25 May 2011
PC sales slumped by over 11 million units during the first quarter of 2011, thanks in part to increased interest in tablets such as the iPad, according to figures from IHS iSuppli.
The analyst firm expressed surprise at the quarter-on-quarter decrease to 81.3 million units, as PC shipments had reached a quarterly high at the end of 2010 on the back of corporate demand.
HP retained its position as the number one manufacturer with shipments of 15.3 million units at the start of the year. HP's sales were down by 14.7 per cent compared to the fourth quarter, but the vendor maintained an 18.6 per cent market share.

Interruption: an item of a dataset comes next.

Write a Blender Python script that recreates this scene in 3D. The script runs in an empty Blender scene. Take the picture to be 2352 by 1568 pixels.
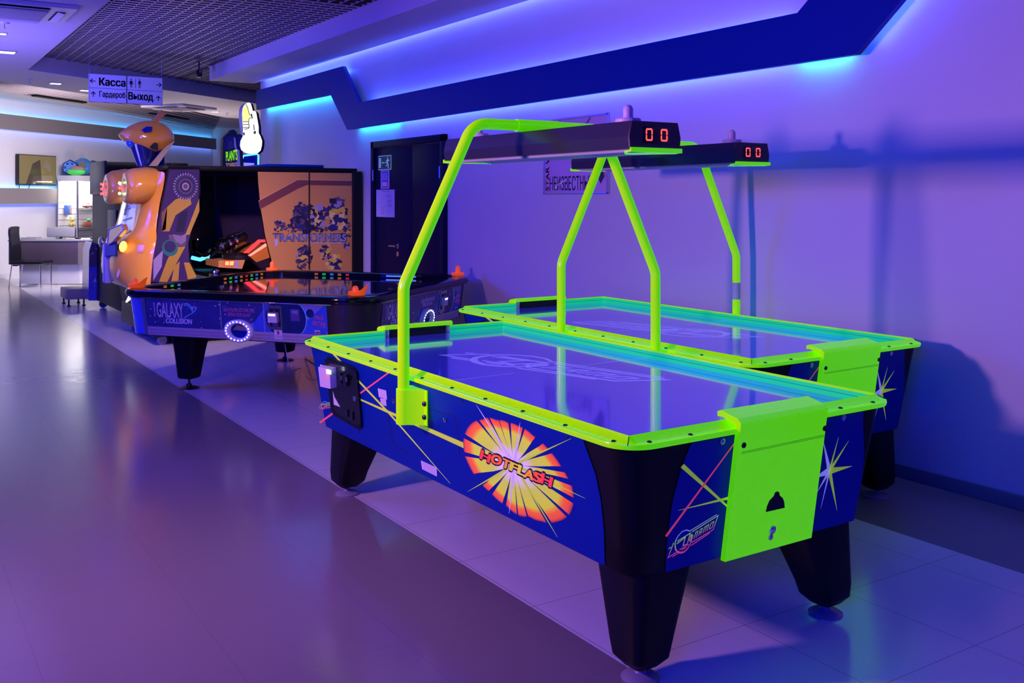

Dell held onto the number two spot with 10.5 million shipments, and Acer, Lenovo and Toshiba rounded out the top five.
Matthew Wilkins, principal analyst for compute platforms research at IHS iSuppli, explained that the iPad and other high-profile tablets contributed to the PC decline in the first quarter.
"All the attention surrounding tablets contributed to weak consumer demand for PCs in the first quarter, but IHS believes that the jury is still out on exactly how much tablets are cannibalising PC sales," he said.
Meanwhile, year-on-year PC shipments were also hit as as tablets such as the iPad began to dominate the market.
Worldwide PC shipments topped out at 81.3 million units in the first quarter of 2011, down 0.3 per cent from 81.6 million in the same quarter a year ago.
Acer, in particular, struggled as its netbook PCs face direct competition
from tablets, IHS iSuppli said. The manufacturer saw its first-quarter shipments decline dramatically by 20.4 per cent to 9.2 million units year on year.
The analyst firm forecasts that global PC shipments will rise by eight per cent this year to 373 million.